Time-Dependent Diffusion−Migration at Cylindrical and Spherical Microelectrodes: Steady- and Quasi-Steady-State Analytical Solution Can Be Used under Transient Conditions

Abstract

Mass transport at cylindrical and spherical microelectrodes involving diffusion and migration is analyzed by means of numerical simulation under transient conditions. The origin of the intrinsic difficulties encountered during the numerical solution of the diffusion-migration equations using implicit finite differences are outlined, especially for the particular case when the number of electrons transferred equals the charge number of the electroactive species.

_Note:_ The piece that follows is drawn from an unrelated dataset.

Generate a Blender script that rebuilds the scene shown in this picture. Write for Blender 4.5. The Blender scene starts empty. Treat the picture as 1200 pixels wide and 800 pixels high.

The numerical results for transient conditions have been compared to the general analytical solutions for the current enhancement or diminishment due to migration under steady- and quasi-steady-state conditions at 1D geometry microelectrodes (Amatore, C.; Fosset, B.; Bartelt, J.; Deakin, M. R.; Wightman, R. M. J. Electroanal. Chem. 1988, 256, 255-268). This yields that the analytical limiting currents are applicable, within experimental error, to the analysis of transient diffusion-migration current responses at microelectrodes of cylindrical and spherical geometries except extremely short times after the application of the potential step, i.e., when current measurements are anyway already corrupted by ohmic drop when the supporting electrolyte concentration is low. Also, this confirms that the current enhancements or diminishments due to migration are identical for both electrode geometries when steady- or quasi-steady states are approached and do not drastically differ even under transient regimes.